__The exercise__. Restate, word for word, every line of the data.

--- START OF Data block ---

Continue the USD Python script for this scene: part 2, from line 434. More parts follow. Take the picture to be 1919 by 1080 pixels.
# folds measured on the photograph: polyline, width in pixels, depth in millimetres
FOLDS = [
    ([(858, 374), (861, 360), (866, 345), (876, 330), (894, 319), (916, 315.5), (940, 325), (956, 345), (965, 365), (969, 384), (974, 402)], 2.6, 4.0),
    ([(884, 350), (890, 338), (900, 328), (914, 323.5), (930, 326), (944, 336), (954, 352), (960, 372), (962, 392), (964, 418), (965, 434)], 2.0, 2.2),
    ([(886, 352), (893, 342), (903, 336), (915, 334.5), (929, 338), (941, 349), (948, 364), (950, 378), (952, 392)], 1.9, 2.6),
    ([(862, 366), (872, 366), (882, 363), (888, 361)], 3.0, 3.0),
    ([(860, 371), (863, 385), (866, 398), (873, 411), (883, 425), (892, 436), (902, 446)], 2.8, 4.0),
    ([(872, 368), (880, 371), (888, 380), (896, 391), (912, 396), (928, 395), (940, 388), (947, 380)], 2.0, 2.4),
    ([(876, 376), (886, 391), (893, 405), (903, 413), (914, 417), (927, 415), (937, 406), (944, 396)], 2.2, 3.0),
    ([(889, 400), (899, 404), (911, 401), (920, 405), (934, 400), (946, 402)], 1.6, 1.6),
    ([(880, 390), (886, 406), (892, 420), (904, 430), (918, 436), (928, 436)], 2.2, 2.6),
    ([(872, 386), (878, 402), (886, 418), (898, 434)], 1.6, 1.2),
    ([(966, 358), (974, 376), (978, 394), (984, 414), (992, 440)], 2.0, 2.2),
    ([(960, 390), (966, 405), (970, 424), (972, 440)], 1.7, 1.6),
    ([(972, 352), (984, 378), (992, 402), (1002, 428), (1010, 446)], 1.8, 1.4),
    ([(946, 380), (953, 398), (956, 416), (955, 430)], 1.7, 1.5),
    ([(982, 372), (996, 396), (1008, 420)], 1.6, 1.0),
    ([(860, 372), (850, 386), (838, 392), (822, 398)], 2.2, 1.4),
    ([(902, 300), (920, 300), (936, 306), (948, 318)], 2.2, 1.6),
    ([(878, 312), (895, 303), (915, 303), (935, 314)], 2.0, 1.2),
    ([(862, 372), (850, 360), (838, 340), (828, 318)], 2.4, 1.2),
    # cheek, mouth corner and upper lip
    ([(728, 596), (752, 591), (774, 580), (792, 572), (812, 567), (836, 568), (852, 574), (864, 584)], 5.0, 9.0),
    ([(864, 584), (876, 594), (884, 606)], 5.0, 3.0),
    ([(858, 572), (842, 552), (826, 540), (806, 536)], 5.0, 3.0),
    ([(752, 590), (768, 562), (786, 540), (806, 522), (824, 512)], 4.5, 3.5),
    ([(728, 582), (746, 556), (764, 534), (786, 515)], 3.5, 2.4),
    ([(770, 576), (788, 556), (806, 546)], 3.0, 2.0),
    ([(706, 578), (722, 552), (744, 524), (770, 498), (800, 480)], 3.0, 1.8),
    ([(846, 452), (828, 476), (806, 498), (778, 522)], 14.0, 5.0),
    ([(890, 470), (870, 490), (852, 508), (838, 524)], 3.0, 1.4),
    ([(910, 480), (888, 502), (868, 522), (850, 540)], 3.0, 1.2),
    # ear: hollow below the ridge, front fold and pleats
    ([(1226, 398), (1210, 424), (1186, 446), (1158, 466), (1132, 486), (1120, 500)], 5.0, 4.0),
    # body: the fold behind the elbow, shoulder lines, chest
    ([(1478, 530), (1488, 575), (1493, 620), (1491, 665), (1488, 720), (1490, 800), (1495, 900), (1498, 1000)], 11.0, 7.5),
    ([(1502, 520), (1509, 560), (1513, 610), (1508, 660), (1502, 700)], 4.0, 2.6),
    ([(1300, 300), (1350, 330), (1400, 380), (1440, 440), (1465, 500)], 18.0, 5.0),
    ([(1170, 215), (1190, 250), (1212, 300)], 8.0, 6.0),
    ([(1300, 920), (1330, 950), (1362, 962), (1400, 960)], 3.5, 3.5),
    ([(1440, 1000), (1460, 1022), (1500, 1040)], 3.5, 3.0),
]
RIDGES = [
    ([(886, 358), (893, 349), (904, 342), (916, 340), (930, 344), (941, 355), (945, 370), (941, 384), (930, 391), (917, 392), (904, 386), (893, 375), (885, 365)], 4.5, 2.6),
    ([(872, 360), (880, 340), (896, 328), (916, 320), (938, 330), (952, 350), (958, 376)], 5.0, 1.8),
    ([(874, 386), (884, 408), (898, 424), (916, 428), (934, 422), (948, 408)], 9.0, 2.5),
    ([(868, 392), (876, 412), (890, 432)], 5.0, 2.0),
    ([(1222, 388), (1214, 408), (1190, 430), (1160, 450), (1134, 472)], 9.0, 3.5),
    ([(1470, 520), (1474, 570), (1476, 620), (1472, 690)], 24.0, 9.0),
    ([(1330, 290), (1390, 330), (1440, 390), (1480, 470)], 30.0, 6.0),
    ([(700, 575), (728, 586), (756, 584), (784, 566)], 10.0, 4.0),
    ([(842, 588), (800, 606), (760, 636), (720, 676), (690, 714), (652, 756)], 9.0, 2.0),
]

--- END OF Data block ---

__Response below__.
Continue the USD Python script for this scene: part 2, from line 434. More parts follow. Take the picture to be 1919 by 1080 pixels.
# folds measured on the photograph: polyline, width in pixels, depth in millimetres
FOLDS = [
    ([(858, 374), (861, 360), (866, 345), (876, 330), (894, 319), (916, 315.5), (940, 325), (956, 345), (965, 365), (969, 384), (974, 402)], 2.6, 4.0),
    ([(884, 350), (890, 338), (900, 328), (914, 323.5), (930, 326), (944, 336), (954, 352), (960, 372), (962, 392), (964, 418), (965, 434)], 2.0, 2.2),
    ([(886, 352), (893, 342), (903, 336), (915, 334.5), (929, 338), (941, 349), (948, 364), (950, 378), (952, 392)], 1.9, 2.6),
    ([(862, 366), (872, 366), (882, 363), (888, 361)], 3.0, 3.0),
    ([(860, 371), (863, 385), (866, 398), (873, 411), (883, 425), (892, 436), (902, 446)], 2.8, 4.0),
    ([(872, 368), (880, 371), (888, 380), (896, 391), (912, 396), (928, 395), (940, 388), (947, 380)], 2.0, 2.4),
    ([(876, 376), (886, 391), (893, 405), (903, 413), (914, 417), (927, 415), (937, 406), (944, 396)], 2.2, 3.0),
    ([(889, 400), (899, 404), (911, 401), (920, 405), (934, 400), (946, 402)], 1.6, 1.6),
    ([(880, 390), (886, 406), (892, 420), (904, 430), (918, 436), (928, 436)], 2.2, 2.6),
    ([(872, 386), (878, 402), (886, 418), (898, 434)], 1.6, 1.2),
    ([(966, 358), (974, 376), (978, 394), (984, 414), (992, 440)], 2.0, 2.2),
    ([(960, 390), (966, 405), (970, 424), (972, 440)], 1.7, 1.6),
    ([(972, 352), (984, 378), (992, 402), (1002, 428), (1010, 446)], 1.8, 1.4),
    ([(946, 380), (953, 398), (956, 416), (955, 430)], 1.7, 1.5),
    ([(982, 372), (996, 396), (1008, 420)], 1.6, 1.0),
    ([(860, 372), (850, 386), (838, 392), (822, 398)], 2.2, 1.4),
    ([(902, 300), (920, 300), (936, 306), (948, 318)], 2.2, 1.6),
    ([(878, 312), (895, 303), (915, 303), (935, 314)], 2.0, 1.2),
    ([(862, 372), (850, 360), (838, 340), (828, 318)], 2.4, 1.2),
    # cheek, mouth corner and upper lip
    ([(728, 596), (752, 591), (774, 580), (792, 572), (812, 567), (836, 568), (852, 574), (864, 584)], 5.0, 9.0),
    ([(864, 584), (876, 594), (884, 606)], 5.0, 3.0),
    ([(858, 572), (842, 552), (826, 540), (806, 536)], 5.0, 3.0),
    ([(752, 590), (768, 562), (786, 540), (806, 522), (824, 512)], 4.5, 3.5),
    ([(728, 582), (746, 556), (764, 534), (786, 515)], 3.5, 2.4),
    ([(770, 576), (788, 556), (806, 546)], 3.0, 2.0),
    ([(706, 578), (722, 552), (744, 524), (770, 498), (800, 480)], 3.0, 1.8),
    ([(846, 452), (828, 476), (806, 498), (778, 522)], 14.0, 5.0),
    ([(890, 470), (870, 490), (852, 508), (838, 524)], 3.0, 1.4),
    ([(910, 480), (888, 502), (868, 522), (850, 540)], 3.0, 1.2),
    # ear: hollow below the ridge, front fold and pleats
    ([(1226, 398), (1210, 424), (1186, 446), (1158, 466), (1132, 486), (1120, 500)], 5.0, 4.0),
    # body: the fold behind the elbow, shoulder lines, chest
    ([(1478, 530), (1488, 575), (1493, 620), (1491, 665), (1488, 720), (1490, 800), (1495, 900), (1498, 1000)], 11.0, 7.5),
    ([(1502, 520), (1509, 560), (1513, 610), (1508, 660), (1502, 700)], 4.0, 2.6),
    ([(1300, 300), (1350, 330), (1400, 380), (1440, 440), (1465, 500)], 18.0, 5.0),
    ([(1170, 215), (1190, 250), (1212, 300)], 8.0, 6.0),
    ([(1300, 920), (1330, 950), (1362, 962), (1400, 960)], 3.5, 3.5),
    ([(1440, 1000), (1460, 1022), (1500, 1040)], 3.5, 3.0),
]
RIDGES = [
    ([(886, 358), (893, 349), (904, 342), (916, 340), (930, 344), (941, 355), (945, 370), (941, 384), (930, 391), (917, 392), (904, 386), (893, 375), (885, 365)], 4.5, 2.6),
    ([(872, 360), (880, 340), (896, 328), (916, 320), (938, 330), (952, 350), (958, 376)], 5.0, 1.8),
    ([(874, 386), (884, 408), (898, 424), (916, 428), (934, 422), (948, 408)], 9.0, 2.5),
    ([(868, 392), (876, 412), (890, 432)], 5.0, 2.0),
    ([(1222, 388), (1214, 408), (1190, 430), (1160, 450), (1134, 472)], 9.0, 3.5),
    ([(1470, 520), (1474, 570), (1476, 620), (1472, 690)], 24.0, 9.0),
    ([(1330, 290), (1390, 330), (1440, 390), (1480, 470)], 30.0, 6.0),
    ([(700, 575), (728, 586), (756, 584), (784, 566)], 10.0, 4.0),
    ([(842, 588), (800, 606), (760, 636), (720, 676), (690, 714), (652, 756)], 9.0, 2.0),
]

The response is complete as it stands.